In the instant case, since in the four corners of the First Information Report there is no allegation that the opposite party No.2 is facing any criminal trial before a competent Court of law for the commission of capital offence or any offence punishable with imprisonment for 7 years or upwards and far less in such trial he has been convicted for such offences on the evidence given or falsely fabricated by the petitioners, the accused herein it must be held that the basic ingredients of the offence punishable under the said provisions of the Scheduled Castes and Scheduled Tribes (Prevention of Atrocities) Act, 1989 is explicitly absent and no offence punishable thereunder has been made out. In any event, on the allegations as have been made in the impugned First Information Report that the accused/petitioners have illegally suspended the opposite party No. 2, the de facto complainant by fabricating false evidence and without giving them any reasonable opportunity of hearing, submitted charge-sheet against them in connection with a departmental proceeding on the basis of the self-same false and fabricated materials and such false and fabricated materials are the basis of statement of imputation in support of the article of charges and the complainant was transferred from his place of posting without following the transfer policy, no offence for which the impugned FIR has been registered can be said to have been made out. Having carefully gone through the entire allegations made in the First Information Report, I found besides the allegations that the de facto complainant has been transferred and suspended illegally by fabricating false evidence, the only other allegations are this the substance of accusation and statement of imputation made in support of article of charge against the de facto complainant in connection with a departmental proceeding are based on false and fabricated evidence and grounds. I have no doubt that in order to attract the aforesaid penal provisions the false evidence, if any, must be given and fabricated in course of a criminal trial and in consequence thereof a conviction and sentence is warranted but not in a case where allegedly the statement of imputation submitted in support of article of charge content (sic) false and fabricated evidence.
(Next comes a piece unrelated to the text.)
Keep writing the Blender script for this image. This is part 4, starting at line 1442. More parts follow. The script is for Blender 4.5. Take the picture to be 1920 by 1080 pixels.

In the instant case, the departmental proceeding in which the petitioners have allegedly given and fabricated false evidence has not yet reached its logical conclusion and those statements of imputation are false is mere a defence of the delinquent officer. Furthermore the allegation that the statement of imputation made in support of article of charges in a departmental proceeding contained false and fabricated evidence even assuming to be true would not make out any offence punishable under Section 3 (2)(i) and 3(2)(ii) of the Scheduled Castes and Scheduled Tribes (Prevention of Atrocities) Act, 1989 for the simple reason that by giving and fabricating such false evidence no conviction for capital offence or for any offence punishable with imprisonment for 7 years or upwards is legally possible in such departmental proceeding. 13. In this connection it would be most profitable to refer to the observation of the Hon 'ble Supreme Court in the case of State of Karnataka v. L. Muniswamy and Ors., reported in AIR 1977 SC 1489 : (1997 Cri LJ 1125), where in Paragraph 7 amongst other the Apex Court (sic) as follows; "In the exercise of this wholesome power, the High Court is entitled to quash a proceeding if it comes to the conclusion that allowing the proceeding to continue would be an abuse of the process of the Court or that the ends of justice require that the proceeding ought to be quashed. The saving of the High Court 's inherent powers, both in civil and criminal matters is designed to achieve a salutary public purpose which is that a Court proceeding ought not to be permitted to degenerate into a weapon of harassment or persecution. In a criminal case, the veiled object behind a lame prosecution, the very nature of the material on which the structure of the prosecution rests and the like would justify the High Court in quashing the proceeding in the interest of justice. The ends of justice are higher than the ends of mere law though justice has got to be administered according to laws made by the legislature.
The ends of justice are higher than the ends of mere law though justice has got to be administered according to laws made by the legislature. The compelling necessity for making these observations is that without a proper realization of the object and purpose of the provision which seeks to save the inherent powers of the High Court to do justice between the State and its subjects it would be impossible to appreciate the width and contours of that salient jurisdiction. " In the result this criminal revisional application stands allowed and the impugned FIR is quashed. Urgent xerox certified copy of this judgment, if applied for, be given to the parties, as expeditiously as possible. Application allowed.